──────── Provided material ────────

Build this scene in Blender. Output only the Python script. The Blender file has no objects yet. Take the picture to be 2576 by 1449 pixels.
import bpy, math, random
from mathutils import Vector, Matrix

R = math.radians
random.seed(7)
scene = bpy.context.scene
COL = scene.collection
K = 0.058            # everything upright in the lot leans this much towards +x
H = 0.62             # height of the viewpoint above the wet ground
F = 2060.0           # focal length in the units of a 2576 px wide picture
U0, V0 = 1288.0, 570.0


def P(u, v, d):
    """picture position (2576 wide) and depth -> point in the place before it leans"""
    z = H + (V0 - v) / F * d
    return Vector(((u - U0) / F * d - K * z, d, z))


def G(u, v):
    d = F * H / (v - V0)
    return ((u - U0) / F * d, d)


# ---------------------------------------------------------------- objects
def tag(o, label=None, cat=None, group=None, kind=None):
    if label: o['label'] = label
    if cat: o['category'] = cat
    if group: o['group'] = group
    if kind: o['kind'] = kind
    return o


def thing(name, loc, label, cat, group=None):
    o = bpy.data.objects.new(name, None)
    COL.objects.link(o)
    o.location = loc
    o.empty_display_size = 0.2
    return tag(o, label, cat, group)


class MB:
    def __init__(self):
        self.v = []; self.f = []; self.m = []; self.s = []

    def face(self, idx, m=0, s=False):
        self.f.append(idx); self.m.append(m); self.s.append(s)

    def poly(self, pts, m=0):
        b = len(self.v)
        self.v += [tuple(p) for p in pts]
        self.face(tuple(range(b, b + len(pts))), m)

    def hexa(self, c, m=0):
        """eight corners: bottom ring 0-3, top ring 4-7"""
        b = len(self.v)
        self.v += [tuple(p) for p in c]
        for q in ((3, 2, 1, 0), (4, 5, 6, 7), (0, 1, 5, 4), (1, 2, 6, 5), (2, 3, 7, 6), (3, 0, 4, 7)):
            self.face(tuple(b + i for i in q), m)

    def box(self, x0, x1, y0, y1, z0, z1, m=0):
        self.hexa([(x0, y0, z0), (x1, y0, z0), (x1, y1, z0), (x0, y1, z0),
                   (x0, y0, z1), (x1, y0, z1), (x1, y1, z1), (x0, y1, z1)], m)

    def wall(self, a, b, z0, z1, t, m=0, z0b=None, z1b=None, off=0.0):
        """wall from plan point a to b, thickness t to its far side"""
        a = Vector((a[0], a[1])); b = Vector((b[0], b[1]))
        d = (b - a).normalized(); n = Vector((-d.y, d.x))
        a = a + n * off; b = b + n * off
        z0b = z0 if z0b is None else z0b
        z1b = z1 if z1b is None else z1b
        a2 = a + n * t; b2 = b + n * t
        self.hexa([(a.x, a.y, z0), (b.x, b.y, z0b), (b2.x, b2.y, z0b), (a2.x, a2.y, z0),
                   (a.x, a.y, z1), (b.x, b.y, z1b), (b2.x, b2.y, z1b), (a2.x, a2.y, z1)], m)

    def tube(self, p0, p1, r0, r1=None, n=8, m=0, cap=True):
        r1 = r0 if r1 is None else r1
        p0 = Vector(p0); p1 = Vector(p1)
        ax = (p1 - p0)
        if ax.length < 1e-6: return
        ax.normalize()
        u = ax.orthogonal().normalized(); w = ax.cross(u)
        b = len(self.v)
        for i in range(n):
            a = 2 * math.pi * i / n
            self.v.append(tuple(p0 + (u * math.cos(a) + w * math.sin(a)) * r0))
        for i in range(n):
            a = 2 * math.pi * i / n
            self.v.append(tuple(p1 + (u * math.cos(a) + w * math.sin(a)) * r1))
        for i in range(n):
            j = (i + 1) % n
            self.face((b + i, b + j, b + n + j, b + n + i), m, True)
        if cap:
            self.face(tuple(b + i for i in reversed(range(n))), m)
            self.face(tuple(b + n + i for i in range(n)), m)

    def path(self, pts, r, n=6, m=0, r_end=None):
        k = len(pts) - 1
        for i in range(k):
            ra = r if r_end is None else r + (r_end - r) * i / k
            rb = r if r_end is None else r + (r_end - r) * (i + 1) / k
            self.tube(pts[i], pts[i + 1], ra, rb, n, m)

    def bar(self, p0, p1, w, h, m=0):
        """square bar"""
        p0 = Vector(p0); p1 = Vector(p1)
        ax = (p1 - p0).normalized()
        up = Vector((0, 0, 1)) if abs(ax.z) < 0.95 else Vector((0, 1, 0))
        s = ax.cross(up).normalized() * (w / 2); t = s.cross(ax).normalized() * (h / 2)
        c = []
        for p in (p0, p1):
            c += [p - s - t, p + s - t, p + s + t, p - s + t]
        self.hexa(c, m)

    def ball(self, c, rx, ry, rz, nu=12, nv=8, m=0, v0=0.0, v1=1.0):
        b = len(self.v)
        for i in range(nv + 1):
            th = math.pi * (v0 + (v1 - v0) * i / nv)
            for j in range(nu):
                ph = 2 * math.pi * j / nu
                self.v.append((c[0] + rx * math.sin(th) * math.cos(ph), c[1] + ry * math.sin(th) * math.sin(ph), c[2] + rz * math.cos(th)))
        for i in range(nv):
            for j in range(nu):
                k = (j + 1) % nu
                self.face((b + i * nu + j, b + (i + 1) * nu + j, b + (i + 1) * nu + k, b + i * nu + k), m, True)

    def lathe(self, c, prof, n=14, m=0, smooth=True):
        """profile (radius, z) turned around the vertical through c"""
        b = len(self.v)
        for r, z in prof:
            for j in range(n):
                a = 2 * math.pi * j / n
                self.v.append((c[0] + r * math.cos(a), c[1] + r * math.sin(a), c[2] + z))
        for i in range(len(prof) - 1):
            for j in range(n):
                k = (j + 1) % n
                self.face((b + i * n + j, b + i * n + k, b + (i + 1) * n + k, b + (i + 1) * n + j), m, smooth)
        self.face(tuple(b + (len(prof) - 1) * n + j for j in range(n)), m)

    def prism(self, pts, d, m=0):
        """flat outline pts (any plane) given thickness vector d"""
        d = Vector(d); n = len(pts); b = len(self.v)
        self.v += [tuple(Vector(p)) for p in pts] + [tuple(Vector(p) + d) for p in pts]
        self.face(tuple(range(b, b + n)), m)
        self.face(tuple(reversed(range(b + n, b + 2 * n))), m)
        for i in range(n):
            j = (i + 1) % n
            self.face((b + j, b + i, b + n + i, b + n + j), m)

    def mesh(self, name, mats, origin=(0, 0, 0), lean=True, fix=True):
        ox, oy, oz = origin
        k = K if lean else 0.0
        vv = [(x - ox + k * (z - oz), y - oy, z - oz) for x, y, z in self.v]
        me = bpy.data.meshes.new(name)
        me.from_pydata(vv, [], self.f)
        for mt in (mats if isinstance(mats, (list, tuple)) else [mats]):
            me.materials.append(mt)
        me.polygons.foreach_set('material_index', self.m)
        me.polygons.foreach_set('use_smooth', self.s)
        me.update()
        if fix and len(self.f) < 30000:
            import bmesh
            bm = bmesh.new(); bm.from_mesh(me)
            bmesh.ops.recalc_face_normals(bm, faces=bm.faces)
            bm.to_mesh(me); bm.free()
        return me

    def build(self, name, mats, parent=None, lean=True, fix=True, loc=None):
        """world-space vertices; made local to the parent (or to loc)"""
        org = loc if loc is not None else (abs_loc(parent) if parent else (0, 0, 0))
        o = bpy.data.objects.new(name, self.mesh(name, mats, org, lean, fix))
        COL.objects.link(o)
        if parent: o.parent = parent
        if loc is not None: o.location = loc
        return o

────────

→ **What is asked**
Output all of the material exactly as written.

→ **Reply to the exercise**
Build this scene in Blender. Output only the Python script. The Blender file has no objects yet. Take the picture to be 2576 by 1449 pixels.
import bpy, math, random
from mathutils import Vector, Matrix

R = math.radians
random.seed(7)
scene = bpy.context.scene
COL = scene.collection
K = 0.058            # everything upright in the lot leans this much towards +x
H = 0.62             # height of the viewpoint above the wet ground
F = 2060.0           # focal length in the units of a 2576 px wide picture
U0, V0 = 1288.0, 570.0


def P(u, v, d):
    """picture position (2576 wide) and depth -> point in the place before it leans"""
    z = H + (V0 - v) / F * d
    return Vector(((u - U0) / F * d - K * z, d, z))


def G(u, v):
    d = F * H / (v - V0)
    return ((u - U0) / F * d, d)


# ---------------------------------------------------------------- objects
def tag(o, label=None, cat=None, group=None, kind=None):
    if label: o['label'] = label
    if cat: o['category'] = cat
    if group: o['group'] = group
    if kind: o['kind'] = kind
    return o


def thing(name, loc, label, cat, group=None):
    o = bpy.data.objects.new(name, None)
    COL.objects.link(o)
    o.location = loc
    o.empty_display_size = 0.2
    return tag(o, label, cat, group)


class MB:
    def __init__(self):
        self.v = []; self.f = []; self.m = []; self.s = []

    def face(self, idx, m=0, s=False):
        self.f.append(idx); self.m.append(m); self.s.append(s)

    def poly(self, pts, m=0):
        b = len(self.v)
        self.v += [tuple(p) for p in pts]
        self.face(tuple(range(b, b + len(pts))), m)

    def hexa(self, c, m=0):
        """eight corners: bottom ring 0-3, top ring 4-7"""
        b = len(self.v)
        self.v += [tuple(p) for p in c]
        for q in ((3, 2, 1, 0), (4, 5, 6, 7), (0, 1, 5, 4), (1, 2, 6, 5), (2, 3, 7, 6), (3, 0, 4, 7)):
            self.face(tuple(b + i for i in q), m)

    def box(self, x0, x1, y0, y1, z0, z1, m=0):
        self.hexa([(x0, y0, z0), (x1, y0, z0), (x1, y1, z0), (x0, y1, z0),
                   (x0, y0, z1), (x1, y0, z1), (x1, y1, z1), (x0, y1, z1)], m)

    def wall(self, a, b, z0, z1, t, m=0, z0b=None, z1b=None, off=0.0):
        """wall from plan point a to b, thickness t to its far side"""
        a = Vector((a[0], a[1])); b = Vector((b[0], b[1]))
        d = (b - a).normalized(); n = Vector((-d.y, d.x))
        a = a + n * off; b = b + n * off
        z0b = z0 if z0b is None else z0b
        z1b = z1 if z1b is None else z1b
        a2 = a + n * t; b2 = b + n * t
        self.hexa([(a.x, a.y, z0), (b.x, b.y, z0b), (b2.x, b2.y, z0b), (a2.x, a2.y, z0),
                   (a.x, a.y, z1), (b.x, b.y, z1b), (b2.x, b2.y, z1b), (a2.x, a2.y, z1)], m)

    def tube(self, p0, p1, r0, r1=None, n=8, m=0, cap=True):
        r1 = r0 if r1 is None else r1
        p0 = Vector(p0); p1 = Vector(p1)
        ax = (p1 - p0)
        if ax.length < 1e-6: return
        ax.normalize()
        u = ax.orthogonal().normalized(); w = ax.cross(u)
        b = len(self.v)
        for i in range(n):
            a = 2 * math.pi * i / n
            self.v.append(tuple(p0 + (u * math.cos(a) + w * math.sin(a)) * r0))
        for i in range(n):
            a = 2 * math.pi * i / n
            self.v.append(tuple(p1 + (u * math.cos(a) + w * math.sin(a)) * r1))
        for i in range(n):
            j = (i + 1) % n
            self.face((b + i, b + j, b + n + j, b + n + i), m, True)
        if cap:
            self.face(tuple(b + i for i in reversed(range(n))), m)
            self.face(tuple(b + n + i for i in range(n)), m)

    def path(self, pts, r, n=6, m=0, r_end=None):
        k = len(pts) - 1
        for i in range(k):
            ra = r if r_end is None else r + (r_end - r) * i / k
            rb = r if r_end is None else r + (r_end - r) * (i + 1) / k
            self.tube(pts[i], pts[i + 1], ra, rb, n, m)

    def bar(self, p0, p1, w, h, m=0):
        """square bar"""
        p0 = Vector(p0); p1 = Vector(p1)
        ax = (p1 - p0).normalized()
        up = Vector((0, 0, 1)) if abs(ax.z) < 0.95 else Vector((0, 1, 0))
        s = ax.cross(up).normalized() * (w / 2); t = s.cross(ax).normalized() * (h / 2)
        c = []
        for p in (p0, p1):
            c += [p - s - t, p + s - t, p + s + t, p - s + t]
        self.hexa(c, m)

    def ball(self, c, rx, ry, rz, nu=12, nv=8, m=0, v0=0.0, v1=1.0):
        b = len(self.v)
        for i in range(nv + 1):
            th = math.pi * (v0 + (v1 - v0) * i / nv)
            for j in range(nu):
                ph = 2 * math.pi * j / nu
                self.v.append((c[0] + rx * math.sin(th) * math.cos(ph), c[1] + ry * math.sin(th) * math.sin(ph), c[2] + rz * math.cos(th)))
        for i in range(nv):
            for j in range(nu):
                k = (j + 1) % nu
                self.face((b + i * nu + j, b + (i + 1) * nu + j, b + (i + 1) * nu + k, b + i * nu + k), m, True)

    def lathe(self, c, prof, n=14, m=0, smooth=True):
        """profile (radius, z) turned around the vertical through c"""
        b = len(self.v)
        for r, z in prof:
            for j in range(n):
                a = 2 * math.pi * j / n
                self.v.append((c[0] + r * math.cos(a), c[1] + r * math.sin(a), c[2] + z))
        for i in range(len(prof) - 1):
            for j in range(n):
                k = (j + 1) % n
                self.face((b + i * n + j, b + i * n + k, b + (i + 1) * n + k, b + (i + 1) * n + j), m, smooth)
        self.face(tuple(b + (len(prof) - 1) * n + j for j in range(n)), m)

    def prism(self, pts, d, m=0):
        """flat outline pts (any plane) given thickness vector d"""
        d = Vector(d); n = len(pts); b = len(self.v)
        self.v += [tuple(Vector(p)) for p in pts] + [tuple(Vector(p) + d) for p in pts]
        self.face(tuple(range(b, b + n)), m)
        self.face(tuple(reversed(range(b + n, b + 2 * n))), m)
        for i in range(n):
            j = (i + 1) % n
            self.face((b + j, b + i, b + n + i, b + n + j), m)

    def mesh(self, name, mats, origin=(0, 0, 0), lean=True, fix=True):
        ox, oy, oz = origin
        k = K if lean else 0.0
        vv = [(x - ox + k * (z - oz), y - oy, z - oz) for x, y, z in self.v]
        me = bpy.data.meshes.new(name)
        me.from_pydata(vv, [], self.f)
        for mt in (mats if isinstance(mats, (list, tuple)) else [mats]):
            me.materials.append(mt)
        me.polygons.foreach_set('material_index', self.m)
        me.polygons.foreach_set('use_smooth', self.s)
        me.update()
        if fix and len(self.f) < 30000:
            import bmesh
            bm = bmesh.new(); bm.from_mesh(me)
            bmesh.ops.recalc_face_normals(bm, faces=bm.faces)
            bm.to_mesh(me); bm.free()
        return me

    def build(self, name, mats, parent=None, lean=True, fix=True, loc=None):
        """world-space vertices; made local to the parent (or to loc)"""
        org = loc if loc is not None else (abs_loc(parent) if parent else (0, 0, 0))
        o = bpy.data.objects.new(name, self.mesh(name, mats, org, lean, fix))
        COL.objects.link(o)
        if parent: o.parent = parent
        if loc is not None: o.location = loc
        return o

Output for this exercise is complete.